一番好きな場面は冒頭、役所さんが扮する樵、克彦が山中で木を伐採し枝打ちをする、そしてタイトルが出てくるまで、この主人公のひととなりの全てを語っている。このセンスが映画に対して感情移入しやすくしている。
また、映画の撮影を題材に劇中劇に仕立てた映画って、トリュフォーの「アメリカの夜」の他、それこそたくさんあるけれど、どれもほのぼのとした気分にさせてくれる。どんな小さい役であっても映画に対する想いが感じられる。例えば、撮影隊のベテランチーフ助監督(古舘寛治)が、プレッシャーに耐えかねて撮影現場を逃げ出そうとする新人監督幸一(小栗旬)に「誰もがなぁ、監督になれるってもんじゃねぇーんだぞ!」と言いながら蹴飛ばそうとする場面、これは映画好きならだれでもグッとくる台詞、場面だと思う。
そういったことも含めて、この「キツツキと雨」は、老境に至り一人で生きていこうとする無骨な初老の男と、集団をまとめざるをえない不器用、優柔不断な若者が、映画という魔法で気持ちが変わっていく様子をユーモアたっぷりに描いていく。
妻に先立たれ、一人息子は自分から離れていく、仕事中の事故で肺が潰れ身体の不安もある60歳の克彦。
村である日であった若者幸一(小栗旬さん、これは克彦の息子と同じ名前だ)は、彼から見れば相当だらしがない。出て行ったという息子とダブらせながら、話をきいてやると、その彼は村で「ゾンビ映画」を撮っているという。
あることがきっかけで克彦は、そのゾンビ映画の手伝いをするようになる。最初はただ面白いだけのものが、撮影隊の人々と交わるうちに、本業の樵よりも、そして自分の生活よりも、映画作りに熱中してしまう。
役所さんのコミカルさ、小栗さんのナイーブさが、全体の雰囲気を壊すことなく、物語の流れの中に自然と溶け込んでいるのが、とてもいい。

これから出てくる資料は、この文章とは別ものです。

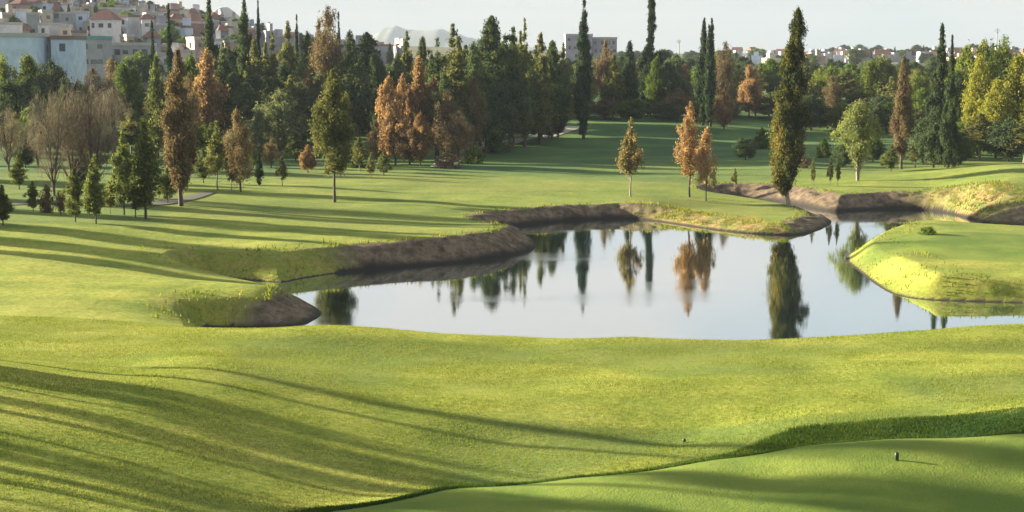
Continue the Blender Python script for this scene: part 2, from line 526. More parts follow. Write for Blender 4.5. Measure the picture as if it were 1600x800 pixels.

映画という、集団であるものを創り出す喜びを、齢60にして知った克彦が、その気持を新人監督幸一に想いを語る温泉場の場面、逆に幸一が、自分のハッキリしない性格のために撮影隊をまとめられず、そのせいか映画に対する複雑な想いを克彦に語る食堂での場面、特に後者で、甘いものを禁じられていた克彦が、蜜をタップリかけたあんみつを頬張り、それを幸一に食わせる場面は、二人のお互いの気持が氷解する様子を、ベテラン、若手俳優のアドリブをもって十分に味わうことが出来る。
そういえば、前回観た役所さんの「聯合艦隊司令長官山本五十六」でも、将棋の場面がわりあい印象的だったけれど、この映画でもキーポイントになっていたな。
あと「マイバックページ」(2011)にも出ていた、古舘寛治さんも出演、GJ。